Set exercise: Of the lines listed below, return exactly those that run from the line containing "(455, 112, 27.6, 1.3, .8, 1500, 'tree', 'low" through the line containing "tree(*a_, seed=40 + i)", both included.

Given entries:
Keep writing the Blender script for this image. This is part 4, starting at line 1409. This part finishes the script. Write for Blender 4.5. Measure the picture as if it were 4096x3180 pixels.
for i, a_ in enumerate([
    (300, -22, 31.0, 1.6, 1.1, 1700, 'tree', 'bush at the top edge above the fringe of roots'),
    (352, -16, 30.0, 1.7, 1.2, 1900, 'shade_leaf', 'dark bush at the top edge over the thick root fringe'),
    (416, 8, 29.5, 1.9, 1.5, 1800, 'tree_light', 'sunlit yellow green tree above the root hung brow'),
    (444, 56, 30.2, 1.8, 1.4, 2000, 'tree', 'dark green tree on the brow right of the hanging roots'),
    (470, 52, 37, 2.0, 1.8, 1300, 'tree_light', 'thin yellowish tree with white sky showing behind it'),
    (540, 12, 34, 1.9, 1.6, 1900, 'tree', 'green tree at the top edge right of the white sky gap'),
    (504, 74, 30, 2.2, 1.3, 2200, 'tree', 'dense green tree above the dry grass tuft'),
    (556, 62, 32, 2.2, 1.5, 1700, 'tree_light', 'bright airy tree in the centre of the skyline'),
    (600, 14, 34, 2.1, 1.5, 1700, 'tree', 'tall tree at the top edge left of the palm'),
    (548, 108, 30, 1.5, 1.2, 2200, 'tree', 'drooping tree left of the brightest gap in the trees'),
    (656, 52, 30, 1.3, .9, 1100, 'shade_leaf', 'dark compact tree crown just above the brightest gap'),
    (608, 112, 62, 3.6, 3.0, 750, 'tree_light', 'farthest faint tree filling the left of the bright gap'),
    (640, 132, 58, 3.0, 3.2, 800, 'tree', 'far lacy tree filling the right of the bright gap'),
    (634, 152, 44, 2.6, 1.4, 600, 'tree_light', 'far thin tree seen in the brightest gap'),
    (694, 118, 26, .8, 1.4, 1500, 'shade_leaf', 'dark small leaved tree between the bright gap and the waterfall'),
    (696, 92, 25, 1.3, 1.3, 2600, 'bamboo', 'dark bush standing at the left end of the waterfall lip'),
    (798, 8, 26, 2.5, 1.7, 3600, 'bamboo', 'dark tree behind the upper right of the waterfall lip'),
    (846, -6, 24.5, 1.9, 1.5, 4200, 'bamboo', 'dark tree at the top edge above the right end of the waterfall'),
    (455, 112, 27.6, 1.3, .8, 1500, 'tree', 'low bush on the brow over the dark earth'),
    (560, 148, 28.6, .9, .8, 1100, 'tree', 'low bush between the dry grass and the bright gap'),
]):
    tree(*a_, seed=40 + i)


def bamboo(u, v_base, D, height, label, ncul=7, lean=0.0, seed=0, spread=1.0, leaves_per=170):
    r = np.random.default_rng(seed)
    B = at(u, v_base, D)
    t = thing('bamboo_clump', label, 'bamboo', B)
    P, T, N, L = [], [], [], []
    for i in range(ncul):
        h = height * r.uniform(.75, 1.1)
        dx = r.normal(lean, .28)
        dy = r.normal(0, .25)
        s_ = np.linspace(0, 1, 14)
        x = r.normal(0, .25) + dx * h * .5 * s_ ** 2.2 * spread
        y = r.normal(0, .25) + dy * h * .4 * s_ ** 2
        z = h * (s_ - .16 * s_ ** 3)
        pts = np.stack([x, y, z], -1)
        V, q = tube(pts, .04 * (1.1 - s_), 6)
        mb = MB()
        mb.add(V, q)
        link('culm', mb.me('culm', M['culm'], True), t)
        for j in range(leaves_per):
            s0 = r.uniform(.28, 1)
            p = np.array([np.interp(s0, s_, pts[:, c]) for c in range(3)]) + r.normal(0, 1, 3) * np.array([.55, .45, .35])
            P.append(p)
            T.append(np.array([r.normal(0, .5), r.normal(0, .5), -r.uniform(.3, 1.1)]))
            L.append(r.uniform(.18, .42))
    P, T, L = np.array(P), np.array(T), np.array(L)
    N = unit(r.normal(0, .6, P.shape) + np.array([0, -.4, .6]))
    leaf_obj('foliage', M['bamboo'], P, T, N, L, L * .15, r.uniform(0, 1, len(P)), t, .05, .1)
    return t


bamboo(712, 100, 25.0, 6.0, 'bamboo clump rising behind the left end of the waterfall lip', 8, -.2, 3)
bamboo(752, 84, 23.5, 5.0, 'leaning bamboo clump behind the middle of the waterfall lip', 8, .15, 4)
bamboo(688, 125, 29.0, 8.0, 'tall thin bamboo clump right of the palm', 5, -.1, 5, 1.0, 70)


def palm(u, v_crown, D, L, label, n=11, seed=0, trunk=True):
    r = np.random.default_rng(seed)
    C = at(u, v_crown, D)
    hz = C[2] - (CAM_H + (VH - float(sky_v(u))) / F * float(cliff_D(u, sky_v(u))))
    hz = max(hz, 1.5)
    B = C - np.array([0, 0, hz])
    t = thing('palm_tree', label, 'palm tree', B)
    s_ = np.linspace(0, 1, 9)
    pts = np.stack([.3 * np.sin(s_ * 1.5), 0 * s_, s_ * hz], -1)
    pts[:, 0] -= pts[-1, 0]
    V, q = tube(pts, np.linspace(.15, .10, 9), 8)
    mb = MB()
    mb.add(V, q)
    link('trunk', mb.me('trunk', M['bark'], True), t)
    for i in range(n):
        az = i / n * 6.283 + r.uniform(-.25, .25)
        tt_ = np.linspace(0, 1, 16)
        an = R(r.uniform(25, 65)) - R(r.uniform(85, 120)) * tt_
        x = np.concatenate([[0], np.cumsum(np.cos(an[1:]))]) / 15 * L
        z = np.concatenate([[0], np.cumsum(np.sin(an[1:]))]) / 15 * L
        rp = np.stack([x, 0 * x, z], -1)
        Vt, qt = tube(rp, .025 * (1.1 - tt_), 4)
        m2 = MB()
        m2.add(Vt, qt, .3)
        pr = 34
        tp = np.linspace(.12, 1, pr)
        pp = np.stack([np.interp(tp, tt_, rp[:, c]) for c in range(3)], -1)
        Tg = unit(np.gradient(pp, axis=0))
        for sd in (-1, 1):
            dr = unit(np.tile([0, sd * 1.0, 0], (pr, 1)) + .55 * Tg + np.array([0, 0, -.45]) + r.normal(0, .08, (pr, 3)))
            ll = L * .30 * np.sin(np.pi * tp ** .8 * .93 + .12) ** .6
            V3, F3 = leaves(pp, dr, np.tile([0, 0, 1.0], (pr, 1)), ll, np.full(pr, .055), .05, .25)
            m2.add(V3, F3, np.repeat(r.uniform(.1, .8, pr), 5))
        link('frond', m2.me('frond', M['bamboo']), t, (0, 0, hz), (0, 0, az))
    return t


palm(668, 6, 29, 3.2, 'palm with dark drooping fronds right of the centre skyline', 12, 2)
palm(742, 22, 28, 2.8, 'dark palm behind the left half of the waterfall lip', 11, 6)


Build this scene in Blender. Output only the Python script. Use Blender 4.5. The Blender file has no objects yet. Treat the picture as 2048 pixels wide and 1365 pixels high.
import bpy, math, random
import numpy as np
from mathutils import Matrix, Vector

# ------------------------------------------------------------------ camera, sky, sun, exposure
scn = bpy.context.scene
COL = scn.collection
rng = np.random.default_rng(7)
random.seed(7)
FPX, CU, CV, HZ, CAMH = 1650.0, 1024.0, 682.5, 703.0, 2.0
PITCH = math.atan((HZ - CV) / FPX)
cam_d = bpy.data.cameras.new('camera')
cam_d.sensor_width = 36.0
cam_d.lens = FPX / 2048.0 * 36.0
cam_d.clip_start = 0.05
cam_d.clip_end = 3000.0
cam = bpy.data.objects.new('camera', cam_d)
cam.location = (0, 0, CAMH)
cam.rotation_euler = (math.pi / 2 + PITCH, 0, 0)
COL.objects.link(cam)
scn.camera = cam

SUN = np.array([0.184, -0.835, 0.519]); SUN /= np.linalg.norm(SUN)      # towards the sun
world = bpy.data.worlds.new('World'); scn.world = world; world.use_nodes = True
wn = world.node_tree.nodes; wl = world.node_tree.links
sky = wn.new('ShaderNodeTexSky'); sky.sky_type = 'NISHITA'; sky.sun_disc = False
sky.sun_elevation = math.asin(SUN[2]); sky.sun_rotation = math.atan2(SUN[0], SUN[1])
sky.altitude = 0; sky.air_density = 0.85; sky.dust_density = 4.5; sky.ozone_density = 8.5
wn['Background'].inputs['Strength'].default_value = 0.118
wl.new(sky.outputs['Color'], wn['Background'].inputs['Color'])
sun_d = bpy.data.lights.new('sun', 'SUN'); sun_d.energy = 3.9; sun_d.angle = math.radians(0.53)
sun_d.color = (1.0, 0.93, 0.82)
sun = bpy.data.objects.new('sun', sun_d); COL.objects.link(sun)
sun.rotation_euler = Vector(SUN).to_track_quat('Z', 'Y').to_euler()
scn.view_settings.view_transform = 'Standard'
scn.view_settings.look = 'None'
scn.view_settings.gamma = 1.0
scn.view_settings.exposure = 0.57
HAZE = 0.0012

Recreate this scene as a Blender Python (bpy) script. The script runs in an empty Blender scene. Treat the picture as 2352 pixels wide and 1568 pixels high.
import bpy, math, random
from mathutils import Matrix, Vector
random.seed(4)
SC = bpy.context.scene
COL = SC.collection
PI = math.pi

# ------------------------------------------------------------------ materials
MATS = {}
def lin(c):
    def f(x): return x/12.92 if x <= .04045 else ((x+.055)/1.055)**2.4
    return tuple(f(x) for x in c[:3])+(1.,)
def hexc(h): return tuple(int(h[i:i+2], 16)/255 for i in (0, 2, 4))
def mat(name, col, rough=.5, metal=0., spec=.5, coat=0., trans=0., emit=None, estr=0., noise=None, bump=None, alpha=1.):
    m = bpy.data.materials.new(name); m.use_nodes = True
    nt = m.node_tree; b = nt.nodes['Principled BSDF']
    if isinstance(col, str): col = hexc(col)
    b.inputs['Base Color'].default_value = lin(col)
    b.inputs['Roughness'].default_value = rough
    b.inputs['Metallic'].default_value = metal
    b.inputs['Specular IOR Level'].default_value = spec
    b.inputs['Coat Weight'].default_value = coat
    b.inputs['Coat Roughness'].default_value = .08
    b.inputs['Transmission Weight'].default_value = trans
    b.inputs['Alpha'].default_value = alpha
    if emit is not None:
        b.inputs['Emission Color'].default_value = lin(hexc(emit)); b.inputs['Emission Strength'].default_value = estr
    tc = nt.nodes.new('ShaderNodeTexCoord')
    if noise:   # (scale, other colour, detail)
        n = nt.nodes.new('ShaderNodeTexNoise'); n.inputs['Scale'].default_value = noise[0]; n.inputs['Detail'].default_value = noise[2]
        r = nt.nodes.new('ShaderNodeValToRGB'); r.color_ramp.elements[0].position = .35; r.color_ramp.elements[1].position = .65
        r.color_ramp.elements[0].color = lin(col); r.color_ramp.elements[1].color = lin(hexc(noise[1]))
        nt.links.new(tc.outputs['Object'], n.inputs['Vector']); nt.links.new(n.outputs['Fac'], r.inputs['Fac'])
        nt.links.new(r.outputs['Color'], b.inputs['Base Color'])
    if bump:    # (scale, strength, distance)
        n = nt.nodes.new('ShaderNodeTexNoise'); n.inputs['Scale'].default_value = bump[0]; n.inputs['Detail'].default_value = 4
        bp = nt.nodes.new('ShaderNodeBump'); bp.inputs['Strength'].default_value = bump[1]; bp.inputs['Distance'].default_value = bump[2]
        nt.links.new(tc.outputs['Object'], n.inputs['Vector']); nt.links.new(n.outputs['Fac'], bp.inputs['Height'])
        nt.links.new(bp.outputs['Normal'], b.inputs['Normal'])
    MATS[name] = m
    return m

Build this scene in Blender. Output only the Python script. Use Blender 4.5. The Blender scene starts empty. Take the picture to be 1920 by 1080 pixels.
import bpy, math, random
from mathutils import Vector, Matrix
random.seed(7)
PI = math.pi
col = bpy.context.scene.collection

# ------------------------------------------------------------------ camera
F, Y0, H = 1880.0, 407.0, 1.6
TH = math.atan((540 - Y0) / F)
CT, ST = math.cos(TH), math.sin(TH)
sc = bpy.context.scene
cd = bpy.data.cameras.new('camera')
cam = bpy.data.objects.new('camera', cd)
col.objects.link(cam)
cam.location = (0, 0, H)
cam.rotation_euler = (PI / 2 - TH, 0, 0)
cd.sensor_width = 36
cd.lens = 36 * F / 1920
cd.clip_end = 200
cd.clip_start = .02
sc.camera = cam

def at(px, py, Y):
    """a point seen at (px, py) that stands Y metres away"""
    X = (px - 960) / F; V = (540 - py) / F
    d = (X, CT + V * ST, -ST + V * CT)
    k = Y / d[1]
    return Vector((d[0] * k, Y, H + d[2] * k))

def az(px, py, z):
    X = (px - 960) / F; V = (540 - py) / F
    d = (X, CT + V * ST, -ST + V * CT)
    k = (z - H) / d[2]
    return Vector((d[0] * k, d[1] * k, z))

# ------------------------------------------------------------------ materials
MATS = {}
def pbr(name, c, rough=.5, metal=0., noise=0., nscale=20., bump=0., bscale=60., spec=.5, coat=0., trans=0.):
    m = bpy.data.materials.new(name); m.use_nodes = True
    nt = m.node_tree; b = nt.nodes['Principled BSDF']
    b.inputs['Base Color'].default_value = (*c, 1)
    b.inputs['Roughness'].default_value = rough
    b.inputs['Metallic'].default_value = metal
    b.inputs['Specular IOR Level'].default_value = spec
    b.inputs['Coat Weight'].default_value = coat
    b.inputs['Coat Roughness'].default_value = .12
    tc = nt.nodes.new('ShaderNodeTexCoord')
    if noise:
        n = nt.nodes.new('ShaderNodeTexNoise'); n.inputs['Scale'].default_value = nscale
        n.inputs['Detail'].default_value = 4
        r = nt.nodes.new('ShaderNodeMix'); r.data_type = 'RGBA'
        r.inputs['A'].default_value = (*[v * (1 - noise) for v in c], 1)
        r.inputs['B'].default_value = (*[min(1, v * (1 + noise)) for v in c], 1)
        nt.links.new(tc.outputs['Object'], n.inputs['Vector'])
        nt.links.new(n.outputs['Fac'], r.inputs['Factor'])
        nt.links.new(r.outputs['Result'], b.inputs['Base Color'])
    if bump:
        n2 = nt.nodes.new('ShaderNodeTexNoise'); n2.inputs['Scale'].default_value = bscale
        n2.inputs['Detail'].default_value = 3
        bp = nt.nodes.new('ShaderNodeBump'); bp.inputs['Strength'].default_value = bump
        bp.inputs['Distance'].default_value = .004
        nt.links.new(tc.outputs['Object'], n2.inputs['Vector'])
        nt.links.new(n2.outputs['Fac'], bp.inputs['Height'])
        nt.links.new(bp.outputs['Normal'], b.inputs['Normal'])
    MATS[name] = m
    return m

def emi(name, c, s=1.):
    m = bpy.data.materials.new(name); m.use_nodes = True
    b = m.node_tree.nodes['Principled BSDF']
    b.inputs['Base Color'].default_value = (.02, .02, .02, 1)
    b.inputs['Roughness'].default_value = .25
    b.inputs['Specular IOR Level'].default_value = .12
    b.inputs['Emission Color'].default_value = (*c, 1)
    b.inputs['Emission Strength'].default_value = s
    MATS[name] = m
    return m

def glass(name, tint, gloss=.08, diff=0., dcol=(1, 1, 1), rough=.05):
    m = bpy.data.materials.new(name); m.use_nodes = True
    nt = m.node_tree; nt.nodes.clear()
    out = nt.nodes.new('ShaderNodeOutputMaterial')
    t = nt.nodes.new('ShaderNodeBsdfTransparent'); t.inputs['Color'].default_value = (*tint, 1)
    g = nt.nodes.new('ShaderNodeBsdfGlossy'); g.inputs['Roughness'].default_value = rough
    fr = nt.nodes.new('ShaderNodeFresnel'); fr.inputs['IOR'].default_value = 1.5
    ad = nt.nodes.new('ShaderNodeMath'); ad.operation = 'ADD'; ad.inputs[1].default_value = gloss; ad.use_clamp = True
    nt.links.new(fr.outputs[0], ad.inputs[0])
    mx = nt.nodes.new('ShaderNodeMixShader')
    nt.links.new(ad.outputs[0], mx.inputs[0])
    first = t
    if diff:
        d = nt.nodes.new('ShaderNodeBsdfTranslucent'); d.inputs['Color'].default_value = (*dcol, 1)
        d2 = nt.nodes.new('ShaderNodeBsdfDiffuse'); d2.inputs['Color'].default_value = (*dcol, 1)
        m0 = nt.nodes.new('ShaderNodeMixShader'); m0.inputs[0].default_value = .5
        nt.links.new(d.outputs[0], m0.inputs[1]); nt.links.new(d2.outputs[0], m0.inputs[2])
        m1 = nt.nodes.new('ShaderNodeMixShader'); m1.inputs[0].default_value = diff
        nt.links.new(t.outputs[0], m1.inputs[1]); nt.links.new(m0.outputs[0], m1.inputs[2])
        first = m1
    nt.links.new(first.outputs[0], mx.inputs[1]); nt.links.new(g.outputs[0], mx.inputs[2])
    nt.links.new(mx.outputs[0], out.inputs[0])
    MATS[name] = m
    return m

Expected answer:
    (455, 112, 27.6, 1.3, .8, 1500, 'tree', 'low bush on the brow over the dark earth'),
    (560, 148, 28.6, .9, .8, 1100, 'tree', 'low bush between the dry grass and the bright gap'),
]):
    tree(*a_, seed=40 + i)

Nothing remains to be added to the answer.